▶ **Set exercise**
Repeat the line that contains "Keep writing the", the line that contains "out.append(secs[-1]); return out", and all lines between them, exactly and with no other lines.

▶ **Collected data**
□ □ □ □ □

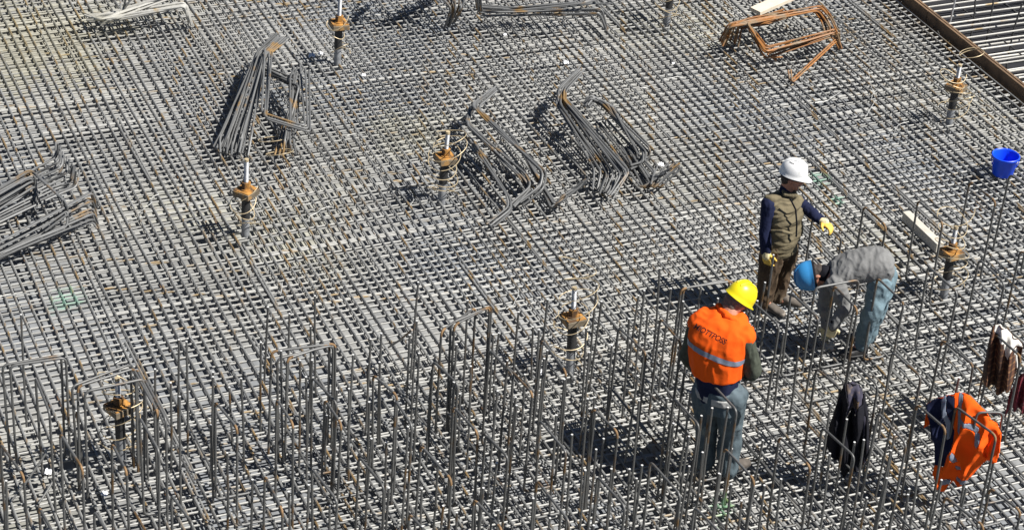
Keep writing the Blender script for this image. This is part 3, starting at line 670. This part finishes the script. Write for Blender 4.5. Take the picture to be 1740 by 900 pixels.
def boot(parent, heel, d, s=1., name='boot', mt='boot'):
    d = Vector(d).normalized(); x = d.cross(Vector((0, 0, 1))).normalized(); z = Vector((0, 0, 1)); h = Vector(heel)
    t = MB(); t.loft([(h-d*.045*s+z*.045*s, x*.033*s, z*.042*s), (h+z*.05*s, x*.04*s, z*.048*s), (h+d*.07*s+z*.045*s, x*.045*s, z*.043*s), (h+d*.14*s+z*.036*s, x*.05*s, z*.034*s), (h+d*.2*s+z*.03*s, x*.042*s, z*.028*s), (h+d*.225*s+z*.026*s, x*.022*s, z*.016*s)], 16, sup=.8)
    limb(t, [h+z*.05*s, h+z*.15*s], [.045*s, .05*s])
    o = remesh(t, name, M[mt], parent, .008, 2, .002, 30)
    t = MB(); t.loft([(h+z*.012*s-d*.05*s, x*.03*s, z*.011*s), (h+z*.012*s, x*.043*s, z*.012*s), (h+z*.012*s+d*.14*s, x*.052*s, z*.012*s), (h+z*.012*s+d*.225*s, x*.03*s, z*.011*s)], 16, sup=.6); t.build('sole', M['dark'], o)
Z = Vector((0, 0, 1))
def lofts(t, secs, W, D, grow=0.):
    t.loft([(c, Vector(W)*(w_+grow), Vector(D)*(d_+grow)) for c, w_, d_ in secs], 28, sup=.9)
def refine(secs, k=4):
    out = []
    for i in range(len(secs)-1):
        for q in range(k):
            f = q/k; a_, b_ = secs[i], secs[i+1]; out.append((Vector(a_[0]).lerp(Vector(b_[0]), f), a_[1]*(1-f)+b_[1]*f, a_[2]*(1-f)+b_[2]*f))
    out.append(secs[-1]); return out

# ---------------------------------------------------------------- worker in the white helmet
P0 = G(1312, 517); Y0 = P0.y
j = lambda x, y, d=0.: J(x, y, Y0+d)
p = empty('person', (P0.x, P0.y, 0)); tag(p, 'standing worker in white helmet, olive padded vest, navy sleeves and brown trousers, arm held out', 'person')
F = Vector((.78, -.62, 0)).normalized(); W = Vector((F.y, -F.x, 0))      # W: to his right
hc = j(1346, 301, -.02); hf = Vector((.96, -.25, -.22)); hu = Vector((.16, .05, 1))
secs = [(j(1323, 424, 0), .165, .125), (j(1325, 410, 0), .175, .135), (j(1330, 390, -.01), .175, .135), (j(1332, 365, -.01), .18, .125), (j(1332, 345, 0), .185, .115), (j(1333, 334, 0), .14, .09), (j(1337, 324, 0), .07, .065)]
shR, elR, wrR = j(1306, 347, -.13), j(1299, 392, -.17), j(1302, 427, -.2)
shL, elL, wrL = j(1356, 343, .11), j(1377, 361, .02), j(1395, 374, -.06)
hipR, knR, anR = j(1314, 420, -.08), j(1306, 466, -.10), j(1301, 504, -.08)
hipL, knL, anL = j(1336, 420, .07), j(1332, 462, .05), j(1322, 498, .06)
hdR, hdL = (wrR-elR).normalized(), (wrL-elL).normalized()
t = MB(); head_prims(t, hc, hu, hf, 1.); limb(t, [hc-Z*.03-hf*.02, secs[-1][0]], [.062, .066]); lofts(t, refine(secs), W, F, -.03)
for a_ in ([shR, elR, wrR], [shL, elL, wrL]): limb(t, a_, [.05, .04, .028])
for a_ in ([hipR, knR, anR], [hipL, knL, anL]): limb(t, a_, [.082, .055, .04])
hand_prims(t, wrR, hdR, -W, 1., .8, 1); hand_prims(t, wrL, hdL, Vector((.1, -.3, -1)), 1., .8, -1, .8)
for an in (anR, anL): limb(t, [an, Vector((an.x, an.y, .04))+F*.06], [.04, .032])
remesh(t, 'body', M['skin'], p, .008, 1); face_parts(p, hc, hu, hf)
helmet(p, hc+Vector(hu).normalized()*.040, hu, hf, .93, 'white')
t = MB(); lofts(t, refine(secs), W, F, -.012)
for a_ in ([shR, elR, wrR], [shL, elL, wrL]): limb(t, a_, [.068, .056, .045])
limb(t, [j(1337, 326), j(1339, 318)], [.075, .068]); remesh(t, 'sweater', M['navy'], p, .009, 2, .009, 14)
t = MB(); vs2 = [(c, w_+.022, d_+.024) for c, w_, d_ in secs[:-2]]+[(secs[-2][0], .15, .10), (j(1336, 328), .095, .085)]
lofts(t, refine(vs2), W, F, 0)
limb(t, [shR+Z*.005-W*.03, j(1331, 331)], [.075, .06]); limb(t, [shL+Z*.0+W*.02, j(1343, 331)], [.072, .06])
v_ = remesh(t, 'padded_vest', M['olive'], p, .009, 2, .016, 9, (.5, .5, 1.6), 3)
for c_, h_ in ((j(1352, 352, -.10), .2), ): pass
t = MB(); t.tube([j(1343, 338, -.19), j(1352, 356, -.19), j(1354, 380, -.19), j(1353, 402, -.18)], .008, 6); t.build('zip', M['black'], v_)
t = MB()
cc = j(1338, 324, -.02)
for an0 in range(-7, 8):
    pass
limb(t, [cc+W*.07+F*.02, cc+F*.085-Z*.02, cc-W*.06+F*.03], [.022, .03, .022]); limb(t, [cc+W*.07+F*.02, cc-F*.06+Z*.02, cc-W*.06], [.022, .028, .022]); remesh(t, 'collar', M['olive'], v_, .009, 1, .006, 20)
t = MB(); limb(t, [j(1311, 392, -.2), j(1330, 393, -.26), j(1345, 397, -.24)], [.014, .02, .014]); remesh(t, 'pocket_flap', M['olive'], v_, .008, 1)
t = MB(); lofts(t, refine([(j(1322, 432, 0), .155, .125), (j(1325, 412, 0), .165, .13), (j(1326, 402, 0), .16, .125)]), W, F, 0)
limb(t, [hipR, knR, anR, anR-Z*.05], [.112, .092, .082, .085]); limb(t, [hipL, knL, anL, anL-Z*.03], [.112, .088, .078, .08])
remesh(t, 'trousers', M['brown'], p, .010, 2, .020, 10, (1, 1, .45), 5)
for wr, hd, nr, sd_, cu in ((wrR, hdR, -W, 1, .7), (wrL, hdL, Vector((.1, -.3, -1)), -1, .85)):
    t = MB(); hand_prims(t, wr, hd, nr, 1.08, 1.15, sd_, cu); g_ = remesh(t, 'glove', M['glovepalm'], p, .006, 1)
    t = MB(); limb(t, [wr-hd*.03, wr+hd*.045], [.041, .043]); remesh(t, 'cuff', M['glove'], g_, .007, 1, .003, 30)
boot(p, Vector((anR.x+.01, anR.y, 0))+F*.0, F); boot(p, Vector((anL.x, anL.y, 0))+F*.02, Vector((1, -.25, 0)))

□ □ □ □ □

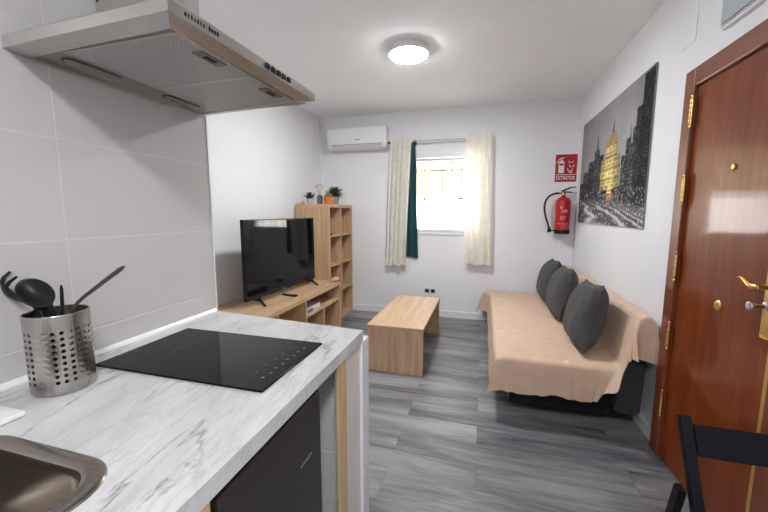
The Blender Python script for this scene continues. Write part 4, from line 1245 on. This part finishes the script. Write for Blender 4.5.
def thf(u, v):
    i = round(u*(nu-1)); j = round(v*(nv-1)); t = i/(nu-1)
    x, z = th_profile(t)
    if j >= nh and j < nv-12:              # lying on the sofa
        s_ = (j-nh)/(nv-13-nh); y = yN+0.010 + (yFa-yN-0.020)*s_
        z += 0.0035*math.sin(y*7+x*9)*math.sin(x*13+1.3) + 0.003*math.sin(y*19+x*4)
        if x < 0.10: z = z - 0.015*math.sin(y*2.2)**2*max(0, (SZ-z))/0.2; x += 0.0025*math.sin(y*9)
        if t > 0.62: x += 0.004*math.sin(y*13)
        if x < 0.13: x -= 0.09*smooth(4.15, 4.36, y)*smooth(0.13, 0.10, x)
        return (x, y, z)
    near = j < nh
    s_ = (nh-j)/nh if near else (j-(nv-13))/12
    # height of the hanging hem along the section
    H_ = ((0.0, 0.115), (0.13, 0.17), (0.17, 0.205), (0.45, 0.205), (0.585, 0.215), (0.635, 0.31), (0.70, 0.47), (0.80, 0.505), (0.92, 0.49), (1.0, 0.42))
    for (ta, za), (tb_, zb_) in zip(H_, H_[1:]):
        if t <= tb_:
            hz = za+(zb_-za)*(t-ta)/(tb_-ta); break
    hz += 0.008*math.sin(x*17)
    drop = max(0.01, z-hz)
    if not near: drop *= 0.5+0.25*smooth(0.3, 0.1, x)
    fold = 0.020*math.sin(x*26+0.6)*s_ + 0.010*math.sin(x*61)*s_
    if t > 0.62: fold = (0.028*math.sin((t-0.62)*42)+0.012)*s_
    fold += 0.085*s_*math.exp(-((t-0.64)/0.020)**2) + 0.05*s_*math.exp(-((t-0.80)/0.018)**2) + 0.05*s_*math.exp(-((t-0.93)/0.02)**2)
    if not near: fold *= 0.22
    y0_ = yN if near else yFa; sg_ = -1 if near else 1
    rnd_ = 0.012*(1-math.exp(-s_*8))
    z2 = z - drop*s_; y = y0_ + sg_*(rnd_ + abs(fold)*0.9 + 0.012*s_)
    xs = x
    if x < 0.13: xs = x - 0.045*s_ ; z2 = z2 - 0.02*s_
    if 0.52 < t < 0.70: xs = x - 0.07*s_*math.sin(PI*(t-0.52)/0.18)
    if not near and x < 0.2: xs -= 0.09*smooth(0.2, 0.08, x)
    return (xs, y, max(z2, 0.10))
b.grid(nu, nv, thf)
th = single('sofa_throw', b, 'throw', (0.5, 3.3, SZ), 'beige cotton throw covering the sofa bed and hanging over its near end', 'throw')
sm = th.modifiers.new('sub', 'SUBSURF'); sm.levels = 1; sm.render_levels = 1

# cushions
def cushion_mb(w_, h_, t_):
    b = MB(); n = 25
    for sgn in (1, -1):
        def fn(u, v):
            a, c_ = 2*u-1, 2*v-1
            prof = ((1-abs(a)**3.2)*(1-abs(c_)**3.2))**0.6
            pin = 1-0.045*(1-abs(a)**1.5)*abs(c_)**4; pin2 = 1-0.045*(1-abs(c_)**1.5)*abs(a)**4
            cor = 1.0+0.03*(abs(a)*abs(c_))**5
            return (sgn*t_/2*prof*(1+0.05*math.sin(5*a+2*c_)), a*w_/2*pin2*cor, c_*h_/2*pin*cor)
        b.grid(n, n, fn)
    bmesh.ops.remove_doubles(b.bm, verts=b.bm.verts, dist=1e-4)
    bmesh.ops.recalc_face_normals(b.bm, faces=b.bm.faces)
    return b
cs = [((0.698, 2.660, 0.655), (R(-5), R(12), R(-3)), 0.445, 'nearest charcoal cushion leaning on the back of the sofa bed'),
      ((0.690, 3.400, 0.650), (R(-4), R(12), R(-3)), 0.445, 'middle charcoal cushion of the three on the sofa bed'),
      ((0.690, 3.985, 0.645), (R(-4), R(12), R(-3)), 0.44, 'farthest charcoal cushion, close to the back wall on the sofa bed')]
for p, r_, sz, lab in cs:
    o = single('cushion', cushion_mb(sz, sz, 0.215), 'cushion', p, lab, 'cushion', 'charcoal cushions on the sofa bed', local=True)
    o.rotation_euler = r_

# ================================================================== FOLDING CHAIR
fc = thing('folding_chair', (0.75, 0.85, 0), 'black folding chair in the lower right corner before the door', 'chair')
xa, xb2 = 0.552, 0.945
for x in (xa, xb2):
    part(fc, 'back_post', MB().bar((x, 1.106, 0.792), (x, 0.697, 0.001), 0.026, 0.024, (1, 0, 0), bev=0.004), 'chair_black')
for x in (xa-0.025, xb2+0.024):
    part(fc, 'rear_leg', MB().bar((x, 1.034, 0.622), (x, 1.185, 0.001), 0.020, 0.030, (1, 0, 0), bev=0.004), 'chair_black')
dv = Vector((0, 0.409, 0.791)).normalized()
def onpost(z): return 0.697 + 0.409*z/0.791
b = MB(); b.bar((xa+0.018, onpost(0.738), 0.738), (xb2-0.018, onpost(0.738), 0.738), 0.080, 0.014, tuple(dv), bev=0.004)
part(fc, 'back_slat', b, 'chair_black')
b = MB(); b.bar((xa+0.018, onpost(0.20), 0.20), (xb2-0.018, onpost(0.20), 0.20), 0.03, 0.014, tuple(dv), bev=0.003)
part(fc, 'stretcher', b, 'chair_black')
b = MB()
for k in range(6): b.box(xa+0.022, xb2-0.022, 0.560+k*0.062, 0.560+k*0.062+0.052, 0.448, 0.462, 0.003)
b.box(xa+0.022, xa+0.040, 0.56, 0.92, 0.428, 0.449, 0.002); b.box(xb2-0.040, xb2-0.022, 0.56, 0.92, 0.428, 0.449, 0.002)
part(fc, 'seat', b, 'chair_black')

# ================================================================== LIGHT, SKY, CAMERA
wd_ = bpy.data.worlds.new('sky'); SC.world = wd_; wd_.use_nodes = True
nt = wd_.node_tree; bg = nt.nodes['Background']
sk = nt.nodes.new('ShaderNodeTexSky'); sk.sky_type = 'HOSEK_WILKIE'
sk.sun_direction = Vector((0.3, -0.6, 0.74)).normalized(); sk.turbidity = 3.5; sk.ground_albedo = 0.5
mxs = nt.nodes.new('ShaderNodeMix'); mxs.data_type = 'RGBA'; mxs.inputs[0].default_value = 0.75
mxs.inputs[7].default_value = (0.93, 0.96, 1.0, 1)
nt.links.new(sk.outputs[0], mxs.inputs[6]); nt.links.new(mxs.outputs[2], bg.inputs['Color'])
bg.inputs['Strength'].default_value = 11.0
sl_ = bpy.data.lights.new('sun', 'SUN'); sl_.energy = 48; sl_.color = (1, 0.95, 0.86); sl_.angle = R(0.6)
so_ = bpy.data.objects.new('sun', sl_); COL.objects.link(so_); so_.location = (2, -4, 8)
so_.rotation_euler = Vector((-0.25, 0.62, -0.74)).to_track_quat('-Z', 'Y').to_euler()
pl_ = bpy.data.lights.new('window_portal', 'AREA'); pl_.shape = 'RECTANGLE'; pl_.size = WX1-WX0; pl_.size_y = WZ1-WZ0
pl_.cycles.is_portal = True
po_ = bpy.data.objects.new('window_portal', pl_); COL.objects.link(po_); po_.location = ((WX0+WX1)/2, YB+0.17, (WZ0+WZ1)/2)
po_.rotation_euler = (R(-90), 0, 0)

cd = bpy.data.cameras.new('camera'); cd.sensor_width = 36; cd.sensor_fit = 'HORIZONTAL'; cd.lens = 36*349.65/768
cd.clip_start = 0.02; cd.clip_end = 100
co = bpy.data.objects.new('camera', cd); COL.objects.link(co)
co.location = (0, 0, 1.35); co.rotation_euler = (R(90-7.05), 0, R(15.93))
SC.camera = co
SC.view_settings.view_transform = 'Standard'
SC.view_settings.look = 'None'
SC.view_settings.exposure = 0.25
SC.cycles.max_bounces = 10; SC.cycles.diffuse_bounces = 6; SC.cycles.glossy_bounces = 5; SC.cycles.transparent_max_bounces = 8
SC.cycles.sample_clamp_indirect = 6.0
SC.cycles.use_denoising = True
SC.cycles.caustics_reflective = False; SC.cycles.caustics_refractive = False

□ □ □ □ □

▶ **Output of the task**
Keep writing the Blender script for this image. This is part 3, starting at line 670. This part finishes the script. Write for Blender 4.5. Take the picture to be 1740 by 900 pixels.
def boot(parent, heel, d, s=1., name='boot', mt='boot'):
    d = Vector(d).normalized(); x = d.cross(Vector((0, 0, 1))).normalized(); z = Vector((0, 0, 1)); h = Vector(heel)
    t = MB(); t.loft([(h-d*.045*s+z*.045*s, x*.033*s, z*.042*s), (h+z*.05*s, x*.04*s, z*.048*s), (h+d*.07*s+z*.045*s, x*.045*s, z*.043*s), (h+d*.14*s+z*.036*s, x*.05*s, z*.034*s), (h+d*.2*s+z*.03*s, x*.042*s, z*.028*s), (h+d*.225*s+z*.026*s, x*.022*s, z*.016*s)], 16, sup=.8)
    limb(t, [h+z*.05*s, h+z*.15*s], [.045*s, .05*s])
    o = remesh(t, name, M[mt], parent, .008, 2, .002, 30)
    t = MB(); t.loft([(h+z*.012*s-d*.05*s, x*.03*s, z*.011*s), (h+z*.012*s, x*.043*s, z*.012*s), (h+z*.012*s+d*.14*s, x*.052*s, z*.012*s), (h+z*.012*s+d*.225*s, x*.03*s, z*.011*s)], 16, sup=.6); t.build('sole', M['dark'], o)
Z = Vector((0, 0, 1))
def lofts(t, secs, W, D, grow=0.):
    t.loft([(c, Vector(W)*(w_+grow), Vector(D)*(d_+grow)) for c, w_, d_ in secs], 28, sup=.9)
def refine(secs, k=4):
    out = []
    for i in range(len(secs)-1):
        for q in range(k):
            f = q/k; a_, b_ = secs[i], secs[i+1]; out.append((Vector(a_[0]).lerp(Vector(b_[0]), f), a_[1]*(1-f)+b_[1]*f, a_[2]*(1-f)+b_[2]*f))
    out.append(secs[-1]); return out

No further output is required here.